Reduced retirement benefits for most employees hired on/after January 1, 2011 by reducing the accrual rate to 2%, increasing retirement age to 65, extending vesting period to 10 years, prohibiting the withdrawal of member contributions and interest upon retirement, and other measures. Set most benefit provisions of new legislators at the same levels as rank-and-file employees. Retained employee contribution of 6.25% and created opportunity for employees to "buy up" to a 2.5% multiplier in exchange for a higher employee contribution. Created the possibility that employee contributions could increase in certain circumstances if investments fail to perform as expected and employers meet their payment obligations. Refinanced pension system liabilities and capped growth of employer contribution rate increases.
Changed the funding period for most, but not all, of SERS' liabilities from 10 years to 30 years.
Provided a two-step cost of living adjustment beginning July 1, 2002 and implemented a 1% minimum employer contribution rate.
Increased retirement benefits for employees who became SERS members on/after July 1, 2001 by increasing the accrual rate to 2.5% for rank-and-file employees and 3.0% for legislators; reducing the vesting period to five years; allowing service purchases to be paid by actuarial debt; providing for an adjustment for employees who retire after the age of 70; and other measures.
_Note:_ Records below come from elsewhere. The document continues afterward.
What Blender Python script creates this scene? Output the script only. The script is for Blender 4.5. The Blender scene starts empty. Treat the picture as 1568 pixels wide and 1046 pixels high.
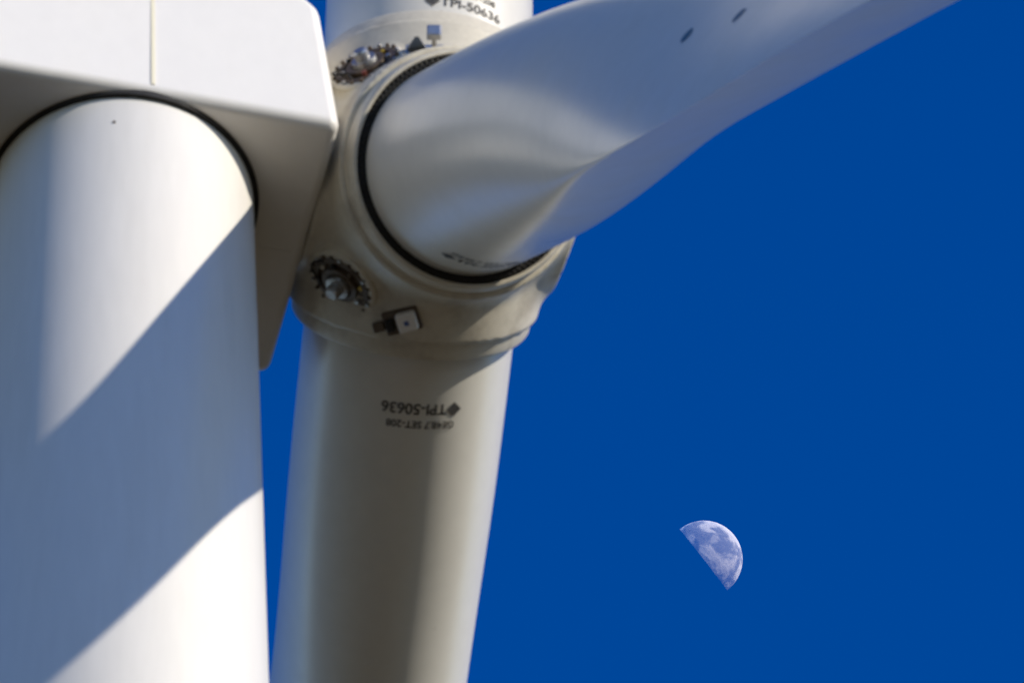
import bpy, bmesh, math, random
import numpy as np
from mathutils import Vector, Matrix
random.seed(3)
rad=math.radians
sc=bpy.context.scene
V=Vector

# ---------------------------------------------------------------- parameters
Z0=64.7                       # underside of nacelle / tower top
HX=0.27; YAW_N=V((math.sqrt(1-HX*HX),HX,0)); WH=V((HX,-math.sqrt(1-HX*HX),0))
TILT=rad(5); CONE=rad(4.6)
N=(YAW_N*math.cos(TILT)+V((0,0,1))*math.sin(TILT)).normalized()
UP=(V((0,0,1))*math.cos(TILT)-YAW_N*math.sin(TILT)).normalized()
C=YAW_N*3.2+V((0,0,Z0+1.06))
PHI3=131
RB=1.10                       # blade root radius
def bdir(phi):
    p=rad(phi); d=UP*math.cos(p)+WH*math.sin(p)
    return (d*math.cos(CONE)+N*math.sin(CONE)).normalized()
B3=bdir(PHI3); B1=bdir(PHI3+120); B2=bdir(PHI3-120)
SUN_AZ=rad(61.5); SUN_EL=rad(22)
S=V((math.sin(SUN_AZ)*math.cos(SUN_EL),-math.cos(SUN_AZ)*math.cos(SUN_EL),math.sin(SUN_EL)))

# ---------------------------------------------------------------- materials
def new_mat(name):
    m=bpy.data.materials.new(name); m.use_nodes=True
    nt=m.node_tree; b=nt.nodes['Principled BSDF']; return m,nt,b
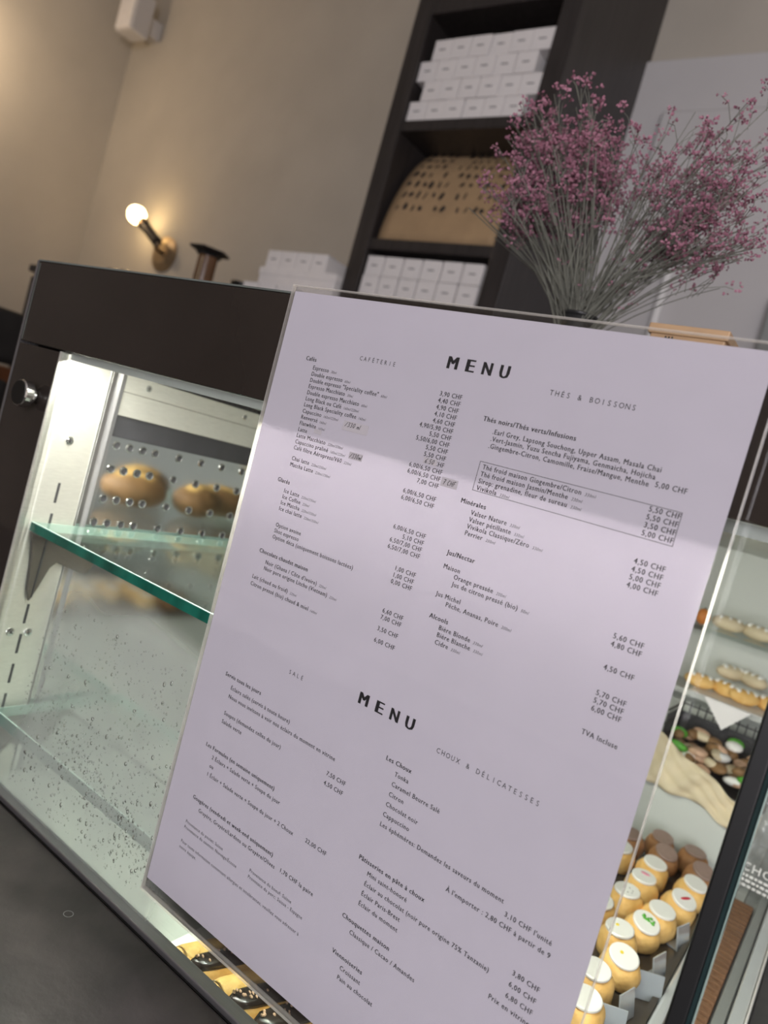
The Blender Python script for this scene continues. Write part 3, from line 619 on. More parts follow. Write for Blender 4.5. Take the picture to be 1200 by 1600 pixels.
ROWS = [
('H', 'Cafés', 25.0, 43.9),
('B', 'Espresso', 32.9, 49.2),
('V', '30ml'),
('P', '3,90 CHF', 148.3, 49.1),
('B', 'Double espresso', 33.0, 53.3),
('V', '60ml'),
('P', '4,40 CHF', 148.4, 53.1),
('B', 'Double espresso "Speciality coffee"', 33.1, 57.4),
('V', '60ml'),
('P', '4,90 CHF', 148.4, 57.1),
('B', 'Espresso Macchiato', 33.2, 61.5),
('V', '30ml'),
('P', '4,10 CHF', 148.4, 61.1),
('B', 'Double espresso Macchiato', 33.3, 65.7),
('V', '60ml'),
('P', '4,60 CHF', 148.5, 65.1),
('B', 'Long Black ou Café', 33.4, 69.8),
('V', '160ml/220ml'),
('P', '4,90/5,90 CHF', 148.5, 69.1),
('B', 'Long Black Speciality coffee', 33.4, 73.9),
('V', '160ml'),
('P', '5,50 CHF', 148.6, 73.1),
('B', 'Capuccino', 33.5, 78.1),
('V', '160ml/220ml'),
('P', '5,50/6,00 CHF', 148.6, 77.1),
('B', 'Renversé', 33.6, 82.2),
('V', '160ml'),
('P', '5,50 CHF', 148.7, 81.1),
('B', 'Flatwhite', 33.7, 86.3),
('V', '160ml'),
('P', '5,50 CHF', 148.7, 85.2),
('B', 'Latte', 33.8, 90.5),
('P', 'CHF', 148.8, 89.2),
('B', 'Latte Macchiato', 33.8, 94.6),
('V', '220ml/330ml'),
('P', '6,00/6,50 CHF', 148.8, 93.2),
('B', 'Capuccino praliné', 33.9, 98.8),
('V', '160ml/220ml'),
('P', '6,00/6,50 CHF', 148.8, 97.2),
('B', 'Café filtre Aéropress/V60', 34.0, 102.9),
('V', '220ml'),
('P', '7,00 CHF', 148.9, 101.3),
('B', 'Chai latte', 34.7, 110.1),
('V', '220ml/330ml'),
('B', 'Matcha Latte', 34.6, 114.3),
('V', '220ml/330ml'),
('P', '6,00/6,50 CHF', 149.5, 109.1),
('P', '6,00/6,50 CHF', 149.4, 113.2),
('H', 'Glacés', 27.3, 126.3),
('B', 'Ice Latte', 35.2, 132.3),
('V', '220ml/330ml'),
('B', 'Ice Coffee', 35.1, 136.4),
('V', '220ml'),
('B', 'Ice Matcha', 35.0, 140.5),
('V', '220ml/330ml'),
('B', 'Ice chai latte', 34.9, 144.6),
('V', '220ml/330ml'),
('P', '6,00/6,50 CHF', 149.5, 131.3),
('P', '5,10 CHF', 149.4, 135.4),
('P', '6,50/7,00 CHF', 149.4, 139.4),
('P', '6,50/7,00 CHF', 149.3, 143.5),
('B', 'Option avoine', 35.7, 155.6),
('B', 'Shot espresso', 35.6, 159.7),
('B', 'Option déca (uniquement boissons lactées)', 35.5, 163.9),
('P', '1,00 CHF', 149.9, 154.6),
('P', '1,00 CHF', 149.8, 158.7),
('P', '0,00 CHF', 149.8, 162.7),
('H', 'Chocolats chaudst maison', 27.2, 175.9),
('B', "Noir (Ghana / Côte d'ivoire)", 35.1, 182.0),
('V', '220ml'),
('B', 'Noir pure origine Litchu (Vietnam)', 35.1, 186.2),
('V', '220ml'),
('P', '6,60 CHF', 149.5, 181.0),
('P', '7,00 CHF', 149.4, 185.1),
('B', 'Lait (chaud ou froid)', 26.8, 194.3),
('V', '220ml'),
('B', 'Citron pressé (bio) chaud & miel', 26.7, 199.3),
('V', '160ml'),
('P', '3,50 CHF', 149.3, 192.2),
('P', '6,00 CHF', 149.2, 199.4),
('H', 'Thés noirs/Thés verts/Infusions', 165.3, 57.9, 55.2),
('B', '.Earl Grey, Lapsong Souchong, Upper Assam, Masala Chai', 173.2, 63.9),
('B', '.Vert-Jasmin, Yuzu Sencha Fujiyama, Genmaicha, Hojicha', 173.2, 67.9),
('B', '.Gingembre-Citron, Camomille, Fraise/Mangue, Menthe', 173.1, 71.9),
('P', '5,00 CHF', 280.6, 71.2),
('B', 'Thé froid maison Gingembre/Citron', 173.0, 84.0),
('V', '330ml'),
('B', 'Thé froid maison Jasmin/Menthe', 172.9, 88.0),
('V', '330ml'),
('B', 'Sirop: grenadine, fleur de sureau', 172.9, 92.0),
('V', '330ml'),
('B', 'Vivikola', 172.8, 96.0),
('V', '330ml'),
('P', '5,50 CHF', 281.1, 83.3),
('P', '5,50 CHF', 281.0, 87.3),
('P', '3,50 CHF', 281.0, 91.3),
('P', '5,00 CHF', 281.0, 95.3),
('H', 'Minérales', 165.7, 105.1),
('B', 'Valser Nature', 173.6, 110.1),
('V', '330ml'),
('B', 'Valser pétillante', 173.6, 114.1),
('V', '330ml'),
('B', 'Vivikola Classique/Zéro', 173.5, 118.0),
('V', '330ml'),
('B', 'Perrier', 173.5, 121.9),
('V', '200ml'),
('P', '4,50 CHF', 281.4, 109.4),
('P', '4,50 CHF', 281.4, 113.5),
('P', '5,00 CHF', 281.4, 117.5),
('P', '4,00 CHF', 281.3, 121.5),
('H', 'Jus/Nectar', 165.8, 135.4),
('B', 'Maison', 166.2, 143.5),
('B', 'Orange pressée', 174.2, 147.5),
('V', '200ml'),
('B', 'Jus de citron pressé (bio)', 174.1, 151.6),
('V', '50ml'),
('P', '5,60 CHF', 282.2, 147.5),
('P', '4,80 CHF', 282.2, 151.6),
('B', 'Jus Michel', 166.0, 159.7),
('B', 'Pêche, Ananas, Poire', 174.0, 163.7),
('V', '200ml'),
('P', '4,50 CHF', 282.1, 163.7),
('H', 'Alcools', 165.8, 172.9),
('B', 'Bière Blonde', 173.8, 177.5),
('V', '330ml'),
('B', 'Bière Blanche', 173.8, 181.7),
('V', '330ml'),
('B', 'Cidre', 173.7, 186.0),
('V', '330ml'),
('P', '5,70 CHF', 282.1, 177.0),
('P', '5,70 CHF', 282.0, 181.0),
('P', '6,00 CHF', 282.0, 185.1),
('B', 'TVA Incluse', 265.7, 198.0, 18.3),
('H', 'Servis tous les jours', 25.3, 264.9),
('B', 'Éclairs salés (servis à toute heure)', 33.2, 272.1),
('B', 'Nous vous invitons à voir nos éclairs du moment en vitrine', 33.1, 278.2),
('B', 'Soupes (demandez celles du jour)', 32.9, 290.2),
('B', 'Salade verte', 32.7, 296.3),
('P', '7,50 CHF', 141.4, 288.6),
('P', '4,50 CHF', 141.3, 294.8),
('H', 'Les Formules (en semaine uniquement)', 24.1, 317.0),
('B', '2 Éclairs + Salade verte + Soupe du jour', 32.2, 323.2),
('B', 'ou', 32.0, 329.4),
('B', '1 Éclair + Salade verte + Soupe du jour + 2 Choux', 31.9, 335.5),
('P', '22,00 CHF', 141.3, 334.1),
('H', 'Gougères (vendredi et week-end uniquement)', 24.3, 356.0),
('B', 'Gruyère, Gruyère/Lardons ou Gruyère/Olives', 32.4, 362.2),
('P', '1,70 CHF la paire', 139.8, 361.5),
('S', 'Provenance du poulet: Suisse', 23.4, 374.7),
('S', 'Provenance du saumon: Norvège/Écosse', 23.3, 378.9),
('S', 'Provenance du boeuf: Suisse', 88.4, 374.7),
('S', 'Provenace du porc: Suisse - Espagne', 88.4, 378.9),
('S', 'Pour toute information concernant allergies et intolérances, veuillez vous adresser à', 23.6, 389.3),
('S', 'notre équipe.', 23.5, 393.5),
('H', 'Les Choux', 163.7, 260.8),
('B', 'Tonka', 171.7, 267.0),
('B', 'Caramel Beurre Salé', 171.6, 273.1),
('B', 'Citron', 171.6, 279.3),
('B', 'Chocolat noir', 171.5, 285.5),
('B', 'Cappuccino', 171.4, 291.7),
('B', 'Les éphémères: Demandez les saveurs du moment', 171.3, 297.9),
('P', "3,10 CHF l'unité", 281.4, 303.4),
('P', "À l'emporter : 2,80 CHF à partir de 9", 282.4, 309.6),
('H', 'Pâtisseries en pâte à choux', 163.9, 322.7),
('B', 'Mini saint-honoré', 172.0, 328.9),
('B', 'Éclair au chocolat (noir pure origine 75% Tanzanie)', 171.9, 335.2),
('B', 'Éclair Paris-Brest', 171.8, 341.4),
('B', 'Éclair du moment', 171.7, 347.6),
('P', '3,80 CHF', 282.3, 328.4),
('P', '6,00 CHF', 282.2, 334.7),
('P', '6,80 CHF', 282.2, 340.9),
('P', 'Prix en vitrine', 282.2, 347.1),
('H', 'Chouquettes maison', 163.4, 360.1),
('B', 'Classique / Cacao / Amandes', 171.0, 366.4),
('P', '0,50 CHF', 282.1, 365.6),
('H', 'Viennoiseries', 163.1, 383.1),
('B', 'Croissant', 171.2, 389.3),
('B', 'Pain au chocolat', 171.2, 395.3),
]
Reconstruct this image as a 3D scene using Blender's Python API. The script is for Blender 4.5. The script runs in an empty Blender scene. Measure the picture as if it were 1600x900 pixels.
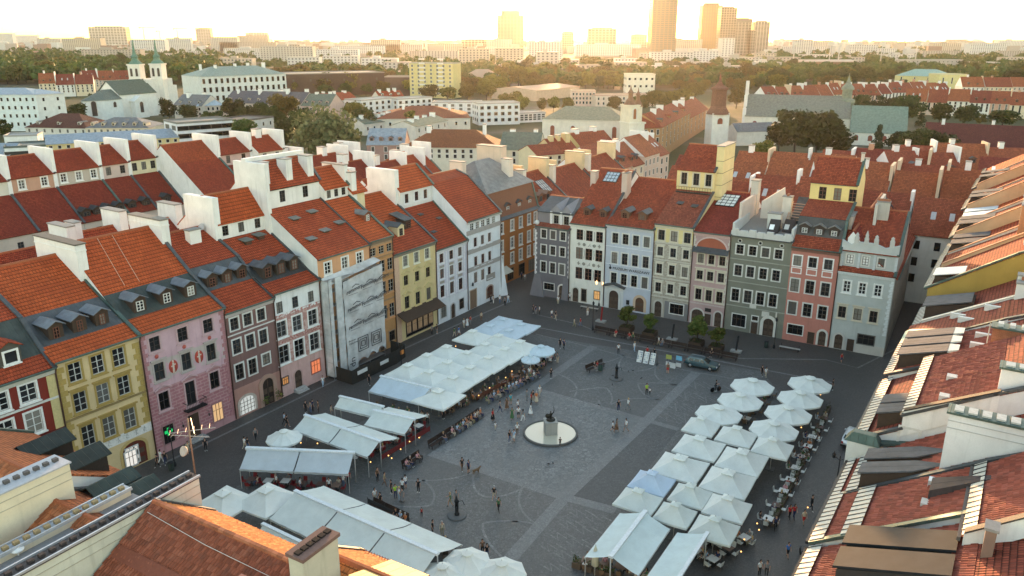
import bpy,math,random
import numpy as np
from mathutils import Vector,Matrix
R=math.radians
SC=bpy.context.scene
COL=SC.collection
# camera
FPX=1240.0
PITCH=math.atan(394/FPX)
HC=45.0
cam_d=bpy.data.cameras.new('camera')
cam_d.sensor_width=36.0
cam_d.lens=FPX/1600*36
cam_d.clip_start=0.5
cam_d.clip_end=40000
cam=bpy.data.objects.new('camera',cam_d)
cam.location=(0,0,HC)
cam.rotation_euler=(math.pi/2-PITCH,0,0)
COL.objects.link(cam)
SC.camera=cam
# sky, sun, exposure
SUN_EL,SUN_AZ=5.2,5.2
W=bpy.data.worlds.new('World')
SC.world=W
W.use_nodes=True
nt=W.node_tree
sky=nt.nodes.new('ShaderNodeTexSky')
sky.sky_type='NISHITA'
sky.sun_disc=False
sky.sun_elevation=R(SUN_EL)
sky.sun_rotation=R(SUN_AZ)
sky.altitude=100
sky.air_density=1.0
sky.dust_density=0.6
sky.ozone_density=0.35
nt.links.new(sky.outputs[0],nt.nodes['Background'].inputs[0])
nt.nodes['Background'].inputs[1].default_value=0.15
sd=bpy.data.lights.new('sun','SUN')
sd.energy=2.0
sd.angle=R(0.5)
sd.color=(1.0,0.56,0.26)
sun=bpy.data.objects.new('sun',sd)
sv=Vector((math.sin(R(SUN_AZ))*math.cos(R(SUN_EL)),math.cos(R(SUN_AZ))*math.cos(R(SUN_EL)),math.sin(R(SUN_EL))))
sun.rotation_euler=sv.to_track_quat('Z','Y').to_euler()
sun.location=(0,0,400)
COL.objects.link(sun)
SC.view_settings.view_transform='Standard'
SC.view_settings.look='None'
SC.view_settings.gamma=1.0
SC.view_settings.exposure=2.58
SC.render.engine='CYCLES'
SC.cycles.use_denoising=True
SC.cycles.max_bounces=6
SC.cycles.diffuse_bounces=3
SC.cycles.glossy_bounces=2
SC.cycles.transmission_bounces=2
SC.cycles.volume_bounces=0
SC.cycles.transparent_max_bounces=6
SC.cycles.sample_clamp_indirect=6
# pixel -> place (used to survey the photograph)
cp,sp=math.cos(PITCH),math.sin(PITCH)
def ray(u,v):
 x=(u-800)/FPX;y=(v-450)/FPX
 return Vector((x,cp-y*sp,-sp-y*cp))
def at(u,v,z=0.0):
 d=ray(u,v)
 t=(z-HC)/d.z
 return Vector((d.x*t,d.y*t,z))
def on_plane(base,dr,u,v):
 """where the sight line of a pixel meets the upright plane through base along dr: distance along dr, height"""
 d=ray(u,v)
 det=d.x*(-dr.y)+dr.x*d.y
 t=(base.x*(-dr.y)+dr.x*base.y)/det
 s=(d.x*base.y-d.y*base.x)/det
 return s,HC+t*d.z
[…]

Increased employee contributions to 6.25% for rank-and-file employees and 7.5% for legislators. Allowed then-current members to "buy up" to the higher benefits, applied retroactively, by agreeing to pay the higher employee contribution rate on a going-forward basis.
Provided a cost of living adjustment beginning July 1, 1998 to eligible retired members, based on their dates of retirement, up to and including June 30, 1997.
Opened a "30 and out" retirement window from July 1, 1998 through June 30, 1999.
Limited retirement-covered compensation for new employees to the amount allowed by the IRS effective January 1, 1996.
Extended "prudent person" investment authority to the State Employees' Retirement Board; provided cost of living adjustments; extended a then-existing "30 and out" retirement window; permitted attachment of retirement benefits by divorce or support orders; and provided more-favorable treatment of retirees who return to state service.
Granted an additional 10% service credit to certain employees retiring in 1991; shifted retirement counseling responsibility from individual employers to SERS.
Authorized the State Employees' Retirement Board to establish and manage a voluntary deferred compensation program.
Extended a then-existing "30 and out" retirement window.
Authorized SERS to invest in venture capital funds and limited partnership and separate accounts.
Increased State Employees' Retirement Board from seven to 11 members.
Provided for an annual, independent audit of SERS and allowed SERS investments in real estate and up to 50% in stocks.
Required forfeiture of future pension and retirement benefits by any SERS member who commits certain crimes that breach the member's duty of faithful and honest public service.